Question

A $6\,V$ battery is connected to the terminals of the three-meter-long wire of uniform thickness and the resistance of $100\,\Omega $. The difference of potential between two points on the wire separated by a distance of $50\,cm$ will be.
(A) $1.5\,V$
(B) $3\,V$
(C) $3.5\,V$
(D) $1\,V$

Answer 1

Hint: In this problem, the relation between the voltage, resistance and length is given. The relation between the voltage and resistance and length is given by Ohm’s law. By knowing the relation between these three parameters, the potential difference will be determined.

Formulae Used:
Ohm’s law states that the voltage across any conductor is directly proportional to the resistance.
$V \propto R$ and $R \propto l$
Where, $V$ is the voltage, $R$ is the resistance and $l$ is then length of the conductor.
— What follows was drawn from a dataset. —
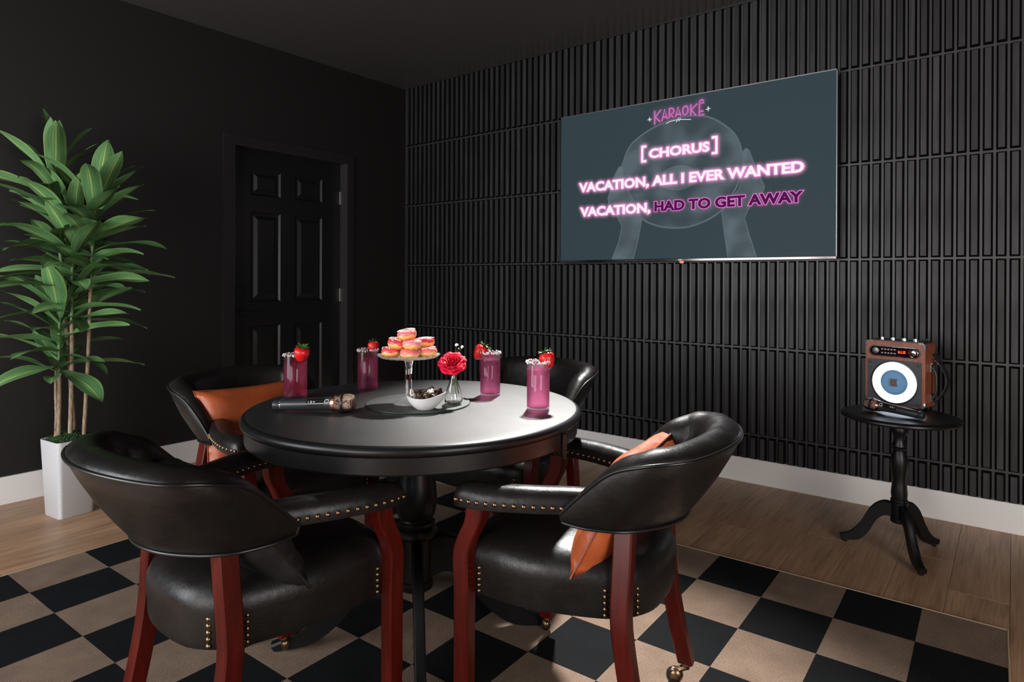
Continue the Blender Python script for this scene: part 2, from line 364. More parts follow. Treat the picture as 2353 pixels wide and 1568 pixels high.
def halftone(name, base, lo, hi, pitch=0.0085):
    m = D.materials.new(name); m.use_nodes = True; nt = m.node_tree; nt.nodes.remove(nt.nodes['Principled BSDF'])
    t = nt.nodes.new('ShaderNodeTexCoord')
    s = nt.nodes.new('ShaderNodeSeparateXYZ'); nt.links.new(t.outputs['Object'], s.inputs[0])
    c = nt.nodes.new('ShaderNodeCombineXYZ'); nt.links.new(s.outputs['X'], c.inputs['X']); nt.links.new(s.outputs['Z'], c.inputs['Y'])
    vo = N(nt, 'ShaderNodeTexVoronoi', Scale=1/pitch, Randomness=0.0); vo.voronoi_dimensions = '2D'; nt.links.new(c.outputs[0], vo.inputs['Vector'])
    n = noise(nt, c.outputs[0], 5.5, 1)
    rr = nt.nodes.new('ShaderNodeMapRange'); rr.inputs['From Min'].default_value = 0.33; rr.inputs['From Max'].default_value = 0.67
    rr.inputs['To Min'].default_value = 0.12; rr.inputs['To Max'].default_value = 0.62; nt.links.new(n.outputs['Fac'], rr.inputs['Value'])
    k = math_n(nt, 'LESS_THAN', vo.outputs['Distance'], rr.outputs['Result'])
    mx = nt.nodes.new('ShaderNodeMix'); mx.data_type = 'RGBA'
    mx.inputs['A'].default_value = (*lo, 1); mx.inputs['B'].default_value = (*hi, 1); nt.links.new(k, mx.inputs['Factor'])
    e = nt.nodes.new('ShaderNodeEmission'); nt.links.new(mx.outputs['Result'], e.inputs[0]); nt.links.new(e.outputs[0], nt.nodes['Material Output'].inputs[0])
    return m
M['halftone_record'] = halftone('halftone record print', None, (0.043, 0.063, 0.074), (0.098, 0.128, 0.147))
M['halftone_hand'] = halftone('halftone hand print', None, (0.060, 0.082, 0.095), (0.125, 0.160, 0.185))
M['record_line'] = emit('pale record outline', (0.105, 0.140, 0.160), 1.0)
M['record_label'] = halftone('record label print', None, (0.085, 0.112, 0.130), (0.140, 0.175, 0.200))
M['bezel'] = plain('glossy black bezel', (0.006, 0.006, 0.006), 0.12)
M['bar'] = plain('polished dark chrome bar', (0.12, 0.105, 0.107), 0.12, metal=1.0)

# ------------------------------------------------------------------ mesh builder
class B:
    def __init__(s): s.v = []; s.f = []; s.mi = []; s.uv = {}
    def add(s, vs, fs, mi=0):
        o = len(s.v); s.v += [tuple(p) for p in vs]
        for f in fs: s.f.append(tuple(i+o for i in f)); s.mi.append(mi)
        return s
    def box(s, lo, hi, mi=0, bev=0.0, mat=None):
        x0, y0, z0 = lo; x1, y1, z1 = hi
        if bev <= 0:
            vs = [(x, y, z) for z in (z0, z1) for y in (y0, y1) for x in (x0, x1)]
            fs = [(0, 2, 3, 1), (4, 5, 7, 6), (0, 1, 5, 4), (2, 6, 7, 3), (0, 4, 6, 2), (1, 3, 7, 5)]
        else:
            b = bev; vs = []; fs = []
            def ring(i, z): return [(x0+i, y0+b, z), (x0+b, y0+i, z), (x1-b, y0+i, z), (x1-i, y0+b, z), (x1-i, y1-b, z), (x1-b, y1-i, z), (x0+b, y1-i, z), (x0+i, y1-b, z)]
            rs = [[(x0+b, y0+b, z0), (x0+b, y0+b, z0), (x1-b, y0+b, z0), (x1-b, y0+b, z0), (x1-b, y1-b, z0), (x1-b, y1-b, z0), (x0+b, y1-b, z0), (x0+b, y1-b, z0)], ring(0, z0+b), ring(0, z1-b),
                  [(x0+b, y0+b, z1), (x0+b, y0+b, z1), (x1-b, y0+b, z1), (x1-b, y0+b, z1), (x1-b, y1-b, z1), (x1-b, y1-b, z1), (x0+b, y1-b, z1), (x0+b, y1-b, z1)]]
            for r in rs: vs += r
            for k in range(3):
                for i in range(8):
                    j = (i+1) % 8; fs.append((k*8+i, k*8+j, k*8+8+j, k*8+8+i))
            fs += [tuple(range(7, -1, -1)), tuple(range(24, 32))]
        if mat is not None: vs = [mat @ Vector(p) for p in vs]
        return s.add(vs, fs, mi)
    def grid(s, rows, closed_u=False, closed_v=True, cap0=True, cap1=True, mi=0):
        n = len(rows[0]); m = len(rows); vs = [p for r in rows for p in r]; fs = []
        for i in range(m if closed_u else m-1):
            i2 = (i+1) % m
            for j in range(n if closed_v else n-1):
                j2 = (j+1) % n; fs.append((i*n+j, i*n+j2, i2*n+j2, i2*n+j))
        if not closed_u and closed_v:
            if cap0: fs.append(tuple(range(n-1, -1, -1)))
            if cap1: fs.append(tuple(range((m-1)*n, m*n)))
        return s.add(vs, fs, mi)
    def lathe(s, prof, segs=32, mat=None, mi=0, caps=True, fn=None):
        rows = []
        for r, z in prof:
            row = []
            for k in range(segs):
                a = 2*pi*k/segs; p = Vector((r*cos(a), r*sin(a), z))
                if fn: p = fn(p, a)
                row.append(mat @ p if mat is not None else p)
            rows.append(row)
        return s.grid(rows, cap0=caps, cap1=caps, mi=mi)
    def tube(s, path, rad, segs=8, mi=0, closed=False, mat=None):
        P = [Vector(p) for p in path]; n = len(P); rows = []; up = None
        for i in range(n):
            if closed: t = P[(i+1) % n]-P[i-1]
            else: t = P[min(i+1, n-1)]-P[max(i-1, 0)]
            t = t.normalized() if t.length > 1e-9 else Vector((0, 0, 1))
            if up is None: up = Vector((0, 0, 1)) if abs(t.z) < 0.9 else Vector((1, 0, 0))
            a = (up-t*up.dot(t)).normalized(); b = t.cross(a); up = a
            r = rad[i] if hasattr(rad, '__len__') else rad
            row = [P[i]+(a*cos(2*pi*k/segs)+b*sin(2*pi*k/segs))*r for k in range(segs)]
            rows.append([mat @ p for p in row] if mat is not None else row)
        return s.grid(rows, closed_u=closed, mi=mi)
    def ball(s, c, r, seg=10, rings=6, mi=0, sc=(1, 1, 1), mat=None):
        rows = []
        for i in range(1, rings):
            a = pi*i/rings
            rows.append([Vector((c[0]+r*sc[0]*sin(a)*cos(2*pi*k/seg), c[1]+r*sc[1]*sin(a)*sin(2*pi*k/seg), c[2]-r*sc[2]*cos(a))) for k in range(seg)])
        if mat is not None: rows = [[mat @ p for p in q] for q in rows]
        return s.grid(rows, mi=mi)
    def prism(s, poly, y0, y1, mi=0, mat=None):   # polygon in (x, z), extruded along y
        n = len(poly); vs = [(x, y0, z) for x, z in poly]+[(x, y1, z) for x, z in poly]
        fs = [tuple(range(n)), tuple(range(2*n-1, n-1, -1))]+[(i, n+i, n+(i+1) % n, (i+1) % n) for i in range(n)]
        if mat is not None: vs = [mat @ Vector(p) for p in vs]
        return s.add(vs, fs, mi)
    def mesh(s, name, mats, smooth=40):
        me = D.meshes.new(name); me.from_pydata([tuple(p) for p in s.v], [], s.f)
        for m in (mats if isinstance(mats, (list, tuple)) else [mats]): me.materials.append(m)
        if any(s.mi): me.polygons.foreach_set('material_index', s.mi)
        me.update()
        import bmesh
        bm = bmesh.new(); bm.from_mesh(me); bmesh.ops.recalc_face_normals(bm, faces=bm.faces); bm.to_mesh(me); bm.free()
        if smooth:
            me.polygons.foreach_set('use_smooth', [True]*len(me.polygons))
            me.set_sharp_from_angle(angle=radians(smooth))
        return me
    def build(s, name, mats, parent=None, smooth=40, loc=None):
        o = D.objects.new(name, s.mesh(name, mats, smooth)); COL.objects.link(o)
        if parent: o.parent = parent
        if loc: o.location = loc
        return o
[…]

Complete step-by-step solution:
Given that,
The initial voltage, ${V_i} = 6\,V$
Resistance, $R = 100\,\Omega $
Length of the wire, $l = 3\,m$
Potential between two points on the wire separated by a distance, ${l_p} = 50\,cm$
Assume that, the potential difference between two points as ${V_f}$, the length of the wire as ${l_i}$ and the difference of potential between two points on the wire separated by a distance as ${l_f}$.
By Ohm’s law,
$V \propto R$ and $R \propto l$
Then,
$V \propto l$
By taking the ratio of initial voltage and initial length to the final voltage and final length, then
$\dfrac{{{V_i}}}{{{V_f}}} = \dfrac{{{l_i}}}{{{l_f}}}\,..............\left( 1 \right)$
By substituting the initial voltage, initial and final length in the above equation (1), then
$\dfrac{6}{{{V_f}}} = \dfrac{3}{{50 \times {{10}^{ - 2}}}}\,...................\left( 2 \right)$
In the above equation, the final length is substituted in terms of meters.
By taking the ${V_f}$ in one side and the other terms in other side, then the equation (2) is written as,
${V_f} = \dfrac{{6 \times 50 \times {{10}^{ - 2}}}}{3}$
On multiplying the numerator in RHS, then
${V_f} = \dfrac{3}{3}$
By cancelling the same terms, then the above equation is written as,
${V_f} = 1\,V$
Thus, the above equation shows that the difference of potential between two points on the wire separated by a distance of $50\,cm$ is $1\,V$.
Hence, the option (D) is the correct answer.

Note:- For easy calculations some assumptions are made. The difference of potential between two points on the wire separated by a distance of $50\,cm$ will be taken as ${V_f}$, the length of the wire is taken as ${l_i}$ and the difference of potential between two points on the wire separated by a distance is taken as ${l_f}$.